Four years later, I got an out-of-the-blue email from Franz Novotny, owner of the film business. An event was happening at the building, the installation of a Stolpersteine (“stumblestone”) plaque outside the building to honor a former inhabitant of the building who had been deported to Dachau and murdered in April 1938. The announcement of the event jogged his memory, and he emailed because he thought I might be related to Jakob Ehrlich. I wrote back to tell him that I was not related to Ehrlich but my mother had grown up in the building and her father had run a paper goods factory in the rear courtyard. Franz wrote back to tell me that his film company was located in my grandfather’s former printing factory. From thousands of miles away I could hear the door to Number 22 Weimarer Strasse open wide.

In one of her mother’s stories, her father’s life was saved because of a piece of paper packaging produced in his factory. And that led to a second unlikely event: the approval of her mother’s exit visa. I’ve read my share of books and seen my share of movies about escapes from the Nazis; I’m hard to surprise. These two stories made me blink in wonderment. And there were others. [To buy the book from Amazon, click here. For the Kindle edition, click here. For the audiobook, click here.]

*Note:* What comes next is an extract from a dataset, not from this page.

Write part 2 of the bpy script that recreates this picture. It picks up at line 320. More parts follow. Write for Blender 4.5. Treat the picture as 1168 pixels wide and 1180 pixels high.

And in the end, what did Julie Metz learn?

Her life, and therefore mine, hung on such a slim thread of good fortune, one that was denied to so many equally worthy people deported to extermination camps. The luck of my family’s survival depended on the generosity or intervention of people I could never know: the employees at my grandfather’s printing factory, who produced an item of paper packaging vital to the Third Reich war effort; relatives in the United States who vouched for the Singer family and helped with the cost of boat tickets to America; a mysterious vice-consul at the United States consulate in Vienna who granted a visa; and perhaps even some Nazi officials who were open to negotiation or bribery.

Luck. The hand of God. Random acts of kindness. And unexpected goodness, from people who didn’t have to help but did. And thus a book that speaks very much to the present moment:

My mother’s keepsake book felt like a challenge, as if she were asking me to tell our family’s story to those people of her adopted country, people who may have forgotten that we are a nation of both adventurers and reluctant refugees, and that there could be quiet greatness in following one woman’s journey from one name to another — from Eva to Eve.

This is a book about a girl who didn’t become a statistic in 1940 and had a fulfilling second life. Yes, and also a book with a message for us in 2021.